### Problem description
Transcribe the listing in full, excluding any pictures.

### Provided material

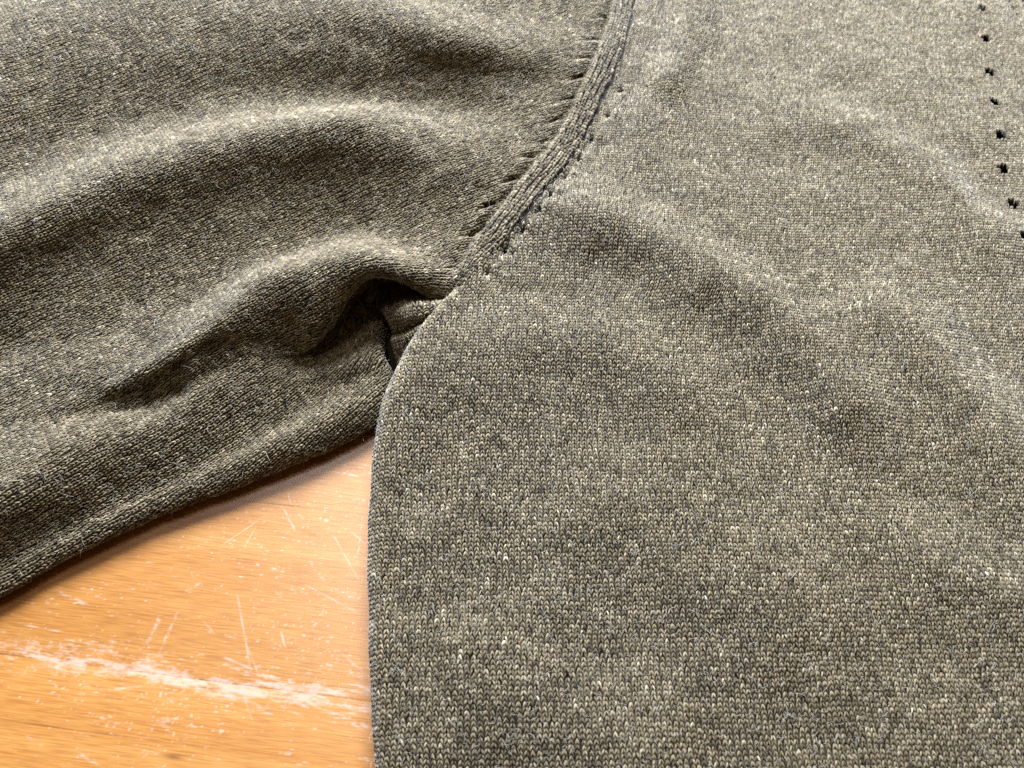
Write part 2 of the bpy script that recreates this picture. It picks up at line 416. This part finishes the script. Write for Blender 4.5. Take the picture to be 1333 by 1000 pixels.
STROKES = [  # soft folds of the body: points (px,py), height mm, half width mm
    ([(672, 285), (730, 292), (790, 305), (880, 345), (970, 395), (1050, 455), (1120, 530), (1200, 600)], 2.3, 9.0),
    ([(1100, 370), (1160, 430), (1240, 505), (1333, 600), (1430, 700)], 2.0, 10),
    ([(915, -60), (903, 20), (880, 95), (850, 150)], 2.2, 5),
    ([(1010, 130), (1130, 190), (1240, 260), (1340, 380)], 1.3, 9),
    ([(560, 560), (640, 470), (720, 440), (830, 480), (920, 560)], 1.2, 9),
    ([(700, 700), (800, 660), (900, 690), (1010, 780), (1120, 900)], 1.2, 12),
    ([(1150, 700), (1250, 740), (1333, 800), (1400, 880)], 1.2, 9),
    ([(560, 860), (680, 880), (800, 960), (900, 1050)], 0.9, 11),
    ([(540, 700), (560, 620), (590, 540), (630, 470)], -0.8, 5),
    ([(760, 340), (800, 360), (840, 378)], -0.7, 7), ([(900, 400), (950, 425), (1000, 455)], -0.6, 7),
]
def stroke_h(x, y):
    h = np.zeros_like(x)
    for pts, amp, w in STROKES:
        q = np.array(pts, float); q = catmull(P(q[:, 0], q[:, 1], 12.0)[:, :2], 40)
        d2 = np.full(x.shape, 1e9); tt = np.zeros(x.shape)
        for k, c in enumerate(q):
            e = (x-c[0])**2+(y-c[1])**2; mk = e < d2; d2[mk] = e[mk]; tt[mk] = k/39
        h += 2.0*amp*np.exp(-d2/(2*w*w))*np.clip(np.minimum(tt, 1-tt)*5+0.15, 0, 1)
    return h
STEP = 0.5
def sstep(a, b, x):
    t = np.clip((x-a)/(b-a), 0, 1); return t*t*(3-2*t)
def wale_warp(y): return 0.0009*np.clip(y-5, 0, None)**2 + 0*y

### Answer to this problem
Write part 2 of the bpy script that recreates this picture. It picks up at line 416. This part finishes the script. Write for Blender 4.5. Take the picture to be 1333 by 1000 pixels.
STROKES = [  # soft folds of the body: points (px,py), height mm, half width mm
    ([(672, 285), (730, 292), (790, 305), (880, 345), (970, 395), (1050, 455), (1120, 530), (1200, 600)], 2.3, 9.0),
    ([(1100, 370), (1160, 430), (1240, 505), (1333, 600), (1430, 700)], 2.0, 10),
    ([(915, -60), (903, 20), (880, 95), (850, 150)], 2.2, 5),
    ([(1010, 130), (1130, 190), (1240, 260), (1340, 380)], 1.3, 9),
    ([(560, 560), (640, 470), (720, 440), (830, 480), (920, 560)], 1.2, 9),
    ([(700, 700), (800, 660), (900, 690), (1010, 780), (1120, 900)], 1.2, 12),
    ([(1150, 700), (1250, 740), (1333, 800), (1400, 880)], 1.2, 9),
    ([(560, 860), (680, 880), (800, 960), (900, 1050)], 0.9, 11),
    ([(540, 700), (560, 620), (590, 540), (630, 470)], -0.8, 5),
    ([(760, 340), (800, 360), (840, 378)], -0.7, 7), ([(900, 400), (950, 425), (1000, 455)], -0.6, 7),
]
def stroke_h(x, y):
    h = np.zeros_like(x)
    for pts, amp, w in STROKES:
        q = np.array(pts, float); q = catmull(P(q[:, 0], q[:, 1], 12.0)[:, :2], 40)
        d2 = np.full(x.shape, 1e9); tt = np.zeros(x.shape)
        for k, c in enumerate(q):
            e = (x-c[0])**2+(y-c[1])**2; mk = e < d2; d2[mk] = e[mk]; tt[mk] = k/39
        h += 2.0*amp*np.exp(-d2/(2*w*w))*np.clip(np.minimum(tt, 1-tt)*5+0.15, 0, 1)
    return h
STEP = 0.5
def sstep(a, b, x):
    t = np.clip((x-a)/(b-a), 0, 1); return t*t*(3-2*t)
def wale_warp(y): return 0.0009*np.clip(y-5, 0, None)**2 + 0*y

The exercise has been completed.